Disfruté de toda la obra en general, pero lo que me quedó más en la mente fue mi incapacidad de hablar de ella, de tener los conocimientos y el ‘lenguaje’ necesario para poder definir porqué me gustó lo que vi. Todo se reducía a expresiones sencillísimas, tipo “No me gustó la parte de la música punchi-punchi” o “Me encantó la parte con luz violeta y donde la bailarina hizo una cosa rara con los brazos”. Volver a sentir eso al ver un espectáculo me pareció super refrescante, y también me gustó mucho hablar con bailarinas y con gente que conoce mucho el ámbito y podía explicarme desde sus puntos de vista qué les gusto de esa obra o qué no, utilizando términos como «el cuerpo» y «el lenguaje». Una amiga me dijo que la obra le perturbó mucho porque le pareció que utilizaba el lenguaje de la danza – movimientos de la actriz, a la música, las luces, el uso del espacio, y la combinación de todos esos elementos – de una forma fascista, violenta, que no te daba posibilidades para interpretarla de formas diferentes.

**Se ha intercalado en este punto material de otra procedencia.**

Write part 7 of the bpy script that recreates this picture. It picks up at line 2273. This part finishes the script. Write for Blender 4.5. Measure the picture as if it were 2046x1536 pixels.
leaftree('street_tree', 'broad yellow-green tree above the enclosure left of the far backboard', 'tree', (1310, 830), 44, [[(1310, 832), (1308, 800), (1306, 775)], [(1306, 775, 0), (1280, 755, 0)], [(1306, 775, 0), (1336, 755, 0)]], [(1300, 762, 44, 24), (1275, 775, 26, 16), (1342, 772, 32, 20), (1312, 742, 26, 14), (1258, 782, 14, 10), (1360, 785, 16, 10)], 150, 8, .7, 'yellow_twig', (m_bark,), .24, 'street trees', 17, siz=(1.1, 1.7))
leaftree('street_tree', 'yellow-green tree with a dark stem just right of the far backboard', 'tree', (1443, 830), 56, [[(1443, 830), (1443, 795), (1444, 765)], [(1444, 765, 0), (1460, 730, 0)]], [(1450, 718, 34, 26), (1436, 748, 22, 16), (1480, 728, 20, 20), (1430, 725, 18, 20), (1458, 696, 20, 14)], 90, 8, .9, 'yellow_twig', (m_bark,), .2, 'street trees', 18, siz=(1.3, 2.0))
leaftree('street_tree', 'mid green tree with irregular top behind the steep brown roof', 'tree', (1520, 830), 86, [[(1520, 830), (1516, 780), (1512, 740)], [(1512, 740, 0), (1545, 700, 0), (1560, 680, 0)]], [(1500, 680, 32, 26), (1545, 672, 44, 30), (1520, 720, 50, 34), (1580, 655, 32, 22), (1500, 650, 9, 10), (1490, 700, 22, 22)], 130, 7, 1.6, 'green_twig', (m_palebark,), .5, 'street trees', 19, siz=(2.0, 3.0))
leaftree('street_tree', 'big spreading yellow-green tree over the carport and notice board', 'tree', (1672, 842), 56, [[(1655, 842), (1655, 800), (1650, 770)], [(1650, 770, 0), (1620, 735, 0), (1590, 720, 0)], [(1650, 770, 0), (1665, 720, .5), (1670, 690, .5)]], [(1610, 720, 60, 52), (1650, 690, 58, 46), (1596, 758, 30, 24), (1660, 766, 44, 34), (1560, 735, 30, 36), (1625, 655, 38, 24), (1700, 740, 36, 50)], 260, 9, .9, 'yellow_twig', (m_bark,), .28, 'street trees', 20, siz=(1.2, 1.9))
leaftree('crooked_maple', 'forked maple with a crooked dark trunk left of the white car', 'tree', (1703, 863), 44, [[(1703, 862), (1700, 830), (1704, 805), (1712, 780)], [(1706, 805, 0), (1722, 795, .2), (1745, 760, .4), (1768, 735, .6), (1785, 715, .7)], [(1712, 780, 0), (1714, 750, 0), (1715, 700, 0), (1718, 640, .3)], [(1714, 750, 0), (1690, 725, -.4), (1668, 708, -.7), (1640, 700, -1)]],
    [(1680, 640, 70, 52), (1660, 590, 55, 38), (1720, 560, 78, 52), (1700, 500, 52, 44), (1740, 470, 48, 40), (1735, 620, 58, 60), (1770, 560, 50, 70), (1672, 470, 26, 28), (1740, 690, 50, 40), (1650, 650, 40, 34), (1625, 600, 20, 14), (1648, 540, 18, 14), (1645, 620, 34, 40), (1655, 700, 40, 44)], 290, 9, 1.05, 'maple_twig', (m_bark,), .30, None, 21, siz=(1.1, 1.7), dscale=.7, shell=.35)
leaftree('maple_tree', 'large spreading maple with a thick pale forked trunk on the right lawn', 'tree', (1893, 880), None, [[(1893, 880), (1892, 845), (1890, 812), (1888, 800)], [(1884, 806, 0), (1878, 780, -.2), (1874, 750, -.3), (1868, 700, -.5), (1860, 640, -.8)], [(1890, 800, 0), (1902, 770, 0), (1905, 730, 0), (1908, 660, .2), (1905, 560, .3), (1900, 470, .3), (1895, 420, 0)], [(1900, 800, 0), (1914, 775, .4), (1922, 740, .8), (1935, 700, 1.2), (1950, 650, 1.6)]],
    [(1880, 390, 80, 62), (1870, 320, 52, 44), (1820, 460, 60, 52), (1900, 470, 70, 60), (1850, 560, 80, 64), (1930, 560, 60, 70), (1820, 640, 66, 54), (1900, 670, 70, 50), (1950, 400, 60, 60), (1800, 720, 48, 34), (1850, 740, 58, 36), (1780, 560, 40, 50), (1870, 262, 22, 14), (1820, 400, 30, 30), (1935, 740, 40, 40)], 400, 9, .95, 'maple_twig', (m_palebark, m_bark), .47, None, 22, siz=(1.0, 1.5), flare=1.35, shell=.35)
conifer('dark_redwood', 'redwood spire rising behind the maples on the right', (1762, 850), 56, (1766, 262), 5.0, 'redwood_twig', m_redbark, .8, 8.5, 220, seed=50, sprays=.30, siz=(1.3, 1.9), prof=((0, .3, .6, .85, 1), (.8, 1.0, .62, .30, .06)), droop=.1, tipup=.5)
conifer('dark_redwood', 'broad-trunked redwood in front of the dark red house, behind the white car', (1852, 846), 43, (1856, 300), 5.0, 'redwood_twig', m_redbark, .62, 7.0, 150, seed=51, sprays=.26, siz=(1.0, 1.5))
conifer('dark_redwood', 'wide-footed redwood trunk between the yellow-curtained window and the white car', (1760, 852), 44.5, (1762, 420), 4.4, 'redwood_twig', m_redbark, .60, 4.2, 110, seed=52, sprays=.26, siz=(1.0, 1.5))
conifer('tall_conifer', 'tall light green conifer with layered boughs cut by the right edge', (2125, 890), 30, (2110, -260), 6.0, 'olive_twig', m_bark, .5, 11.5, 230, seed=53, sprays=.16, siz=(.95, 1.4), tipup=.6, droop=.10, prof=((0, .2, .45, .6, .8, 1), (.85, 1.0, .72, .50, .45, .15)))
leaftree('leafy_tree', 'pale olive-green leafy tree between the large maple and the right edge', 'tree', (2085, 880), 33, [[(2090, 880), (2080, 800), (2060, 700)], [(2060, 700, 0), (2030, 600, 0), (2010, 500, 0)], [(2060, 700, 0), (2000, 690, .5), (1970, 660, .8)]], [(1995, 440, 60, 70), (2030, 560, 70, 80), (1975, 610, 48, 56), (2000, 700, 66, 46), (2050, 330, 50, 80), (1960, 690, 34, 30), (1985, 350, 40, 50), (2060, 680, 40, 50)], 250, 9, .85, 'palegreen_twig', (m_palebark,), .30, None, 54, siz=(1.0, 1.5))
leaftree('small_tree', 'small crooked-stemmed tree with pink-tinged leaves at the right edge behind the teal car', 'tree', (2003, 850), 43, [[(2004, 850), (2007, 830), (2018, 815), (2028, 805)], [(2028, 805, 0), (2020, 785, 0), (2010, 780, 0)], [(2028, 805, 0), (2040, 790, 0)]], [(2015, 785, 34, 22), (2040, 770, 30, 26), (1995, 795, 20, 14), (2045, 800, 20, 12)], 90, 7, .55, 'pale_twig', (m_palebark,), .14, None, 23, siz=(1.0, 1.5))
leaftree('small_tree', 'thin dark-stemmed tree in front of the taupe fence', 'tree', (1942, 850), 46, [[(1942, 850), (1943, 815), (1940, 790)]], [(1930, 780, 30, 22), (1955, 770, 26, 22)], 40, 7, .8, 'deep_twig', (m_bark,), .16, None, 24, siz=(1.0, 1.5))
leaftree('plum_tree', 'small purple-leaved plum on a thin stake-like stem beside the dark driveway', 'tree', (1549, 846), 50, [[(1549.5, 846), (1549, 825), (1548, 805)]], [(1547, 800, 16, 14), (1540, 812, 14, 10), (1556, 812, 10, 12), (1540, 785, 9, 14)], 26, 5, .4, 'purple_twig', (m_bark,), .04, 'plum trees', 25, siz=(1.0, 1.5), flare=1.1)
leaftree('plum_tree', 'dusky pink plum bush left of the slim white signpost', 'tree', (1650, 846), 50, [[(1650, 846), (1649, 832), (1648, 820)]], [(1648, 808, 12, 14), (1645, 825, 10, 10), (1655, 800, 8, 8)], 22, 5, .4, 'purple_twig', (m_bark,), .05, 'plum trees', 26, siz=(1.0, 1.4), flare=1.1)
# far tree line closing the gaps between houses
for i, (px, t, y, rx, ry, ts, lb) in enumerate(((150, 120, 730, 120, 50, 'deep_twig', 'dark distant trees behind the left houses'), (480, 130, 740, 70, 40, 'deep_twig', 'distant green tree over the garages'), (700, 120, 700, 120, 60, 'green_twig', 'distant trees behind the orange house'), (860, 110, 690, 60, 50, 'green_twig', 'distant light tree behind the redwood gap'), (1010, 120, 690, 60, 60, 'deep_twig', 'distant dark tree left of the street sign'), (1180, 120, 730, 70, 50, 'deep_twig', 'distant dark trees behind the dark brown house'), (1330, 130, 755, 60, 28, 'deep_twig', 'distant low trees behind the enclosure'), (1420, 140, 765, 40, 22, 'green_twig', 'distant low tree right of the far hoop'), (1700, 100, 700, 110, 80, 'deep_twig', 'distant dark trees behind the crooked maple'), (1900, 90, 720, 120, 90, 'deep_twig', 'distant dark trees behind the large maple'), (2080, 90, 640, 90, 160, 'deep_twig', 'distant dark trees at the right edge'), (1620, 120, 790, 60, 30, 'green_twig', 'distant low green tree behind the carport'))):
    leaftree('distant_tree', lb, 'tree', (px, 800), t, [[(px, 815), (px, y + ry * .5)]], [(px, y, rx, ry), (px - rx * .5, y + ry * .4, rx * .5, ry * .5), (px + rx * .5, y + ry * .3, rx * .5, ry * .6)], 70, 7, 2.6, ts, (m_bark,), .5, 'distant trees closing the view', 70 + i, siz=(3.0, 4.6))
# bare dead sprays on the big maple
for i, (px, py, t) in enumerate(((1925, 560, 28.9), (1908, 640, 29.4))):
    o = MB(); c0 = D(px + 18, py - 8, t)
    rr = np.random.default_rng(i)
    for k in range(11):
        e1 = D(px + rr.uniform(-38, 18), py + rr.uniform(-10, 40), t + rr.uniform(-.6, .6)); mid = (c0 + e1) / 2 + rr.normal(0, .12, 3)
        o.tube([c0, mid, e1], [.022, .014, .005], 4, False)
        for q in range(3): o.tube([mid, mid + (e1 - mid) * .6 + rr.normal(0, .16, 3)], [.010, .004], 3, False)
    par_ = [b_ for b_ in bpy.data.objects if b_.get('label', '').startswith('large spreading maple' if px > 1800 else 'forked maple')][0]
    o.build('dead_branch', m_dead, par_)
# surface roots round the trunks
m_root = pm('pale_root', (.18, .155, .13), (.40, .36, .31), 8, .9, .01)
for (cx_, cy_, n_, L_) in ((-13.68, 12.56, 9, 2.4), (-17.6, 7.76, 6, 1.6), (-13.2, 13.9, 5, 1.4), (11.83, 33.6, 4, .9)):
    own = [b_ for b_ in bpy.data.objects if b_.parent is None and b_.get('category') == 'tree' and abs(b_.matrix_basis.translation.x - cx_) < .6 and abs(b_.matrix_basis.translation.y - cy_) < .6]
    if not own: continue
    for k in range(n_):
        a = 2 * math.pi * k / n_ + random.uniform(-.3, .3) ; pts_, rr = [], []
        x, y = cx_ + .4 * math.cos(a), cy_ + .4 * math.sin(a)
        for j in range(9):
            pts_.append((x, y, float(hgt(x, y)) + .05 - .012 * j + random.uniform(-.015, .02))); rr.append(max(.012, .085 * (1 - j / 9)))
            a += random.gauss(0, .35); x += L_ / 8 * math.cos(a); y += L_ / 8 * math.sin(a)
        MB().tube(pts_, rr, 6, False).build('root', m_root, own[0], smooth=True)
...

Y se descubrió disfrutando de esta opción cerrada y dura del arte: “Esto que me gusta está mal, es jodido”. Jamás se me hubiera ocurrido ver la obra de esa forma.
No es una cuestión de ir persiguiendo distintas disciplinas para re-vivir esas sensaciones – pensar eso me suena medio patético y desesperante. Simplemente que es lindo volver a sentir experiencias perdidas en lugares donde uno no se lo esperaba, que son cosas que pasan, y que seguirán pasando.